Narzissmus

Narzissmus ist eine Charaktereigenschaft, die sich durch ein geringes Selbstwertgefühl bei gleichzeitig übertriebener Einschätzung der eigenen Wichtigkeit und dem grossen Wunsch nach Bewunderung auszeichnet. Zu dem namensgebenden Mythos siehe unter Narziss.

Auf der mythologischen Ebene ist Narziss ein Knabe, der sich in sein Spiegelbild in einem Teich verliebt. Da er das Spiegelbild nicht fassen kann, sich aber auch nicht von ihm lösen kann, vergeht er und stirbt.

Im Alltagsverständnis ist ein Narzisst ein Mensch, der sich sehr auf sich selbst bezieht und dabei andere (Menschen, Natur usw.) vernachlässigt. Narzissmus ist übertriebene Selbstliebe, bedingt also Egoismus und Egozentrik.

Manche Menschen haben in ihrer frühkindlichen Entwicklung weniger Liebe von Bezugspersonen als andere erhalten, sie leiden oft lebenslang darunter und geben ihre Reaktionen auf ihre Entbehrungen an andere weiter. Dies muss aber nicht zwangsläufig zu einer narzisstischen Erkrankung führen. Sie reagieren mit Verhaltensweisen, die von der Psychologie als narzisstische Charakterstörungen eingeordnet werden. Diese psychologische Deutung versteht den Narzissmus als ein Leiden, weil die Betroffenen Schwierigkeiten haben, Objektbeziehungen zu führen. Sie versuchen ihr Gegenüber zu kontrollieren und suchen nach ständiger Bestätigung ihrer Grandiosität, da sie sich ohne diese leer fühlen.

Auf der kulturellen Ebene werden in der narzisstischen Gesellschaft Werte des Eigennutz propagiert unter Vernachlässigung von Werten des Gemeinnutzes. Die in dieser narzisstischen Kultur lebenden Menschen brauchen eine willentliche Entscheidung oder alternative Vorbilder, um nach Werten zu handeln, die nicht im gesellschaftlichen Mainstream liegen. Sie müssen dann oft auf Privilegien verzichten.

Auf der spirituellen Ebene ist ein Narziss ein Mensch, der den Kontakt zum Sein verloren hat. Dieser Mensch ist in seiner narzisstischen Persönlichkeitsstruktur wie in einem Gefängnis eingesperrt.
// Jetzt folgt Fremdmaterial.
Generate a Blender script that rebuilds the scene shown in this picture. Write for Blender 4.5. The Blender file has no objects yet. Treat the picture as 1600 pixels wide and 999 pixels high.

Das Gefängnis wird jedoch oft erst dann offensichtlich, wenn die Sehnsucht nach dem Sinn des Lebens, nach dem eigentlichen und nach dem Glück nicht verstummen will.

Umgangssprachlich haften dem Wort Narzissmus nur negative Bedeutungen an. Alice Miller sieht den Begriff hingegen als Eigenschaft, wie sie es unter anderem in Das Drama des Begabten Kindes erläutert. Narzisstisch zu sein ist für sie etwas normales, gesundes und meint jemanden, der seine Interessen verfolgen kann. Eine narzisstische Störung entsteht laut Miller, wenn ein Kind seine eigenen Gefühle und Interessen nicht artikulieren durfte und später dafür ein Ventil braucht. Das äussert sich meistens in Depression und/oder Gefühlen der Grossartigkeit, die aber nur zwei Seiten der selben Medaille darstellen.

Es ist dabei nicht immer einfach, produktive Formen des Narzissmus, die von Initiative und visionärem Tun geprägt sein können, von destruktiven zu unterscheiden, beispielsweise im Bereich der Politik oder Wirtschaft.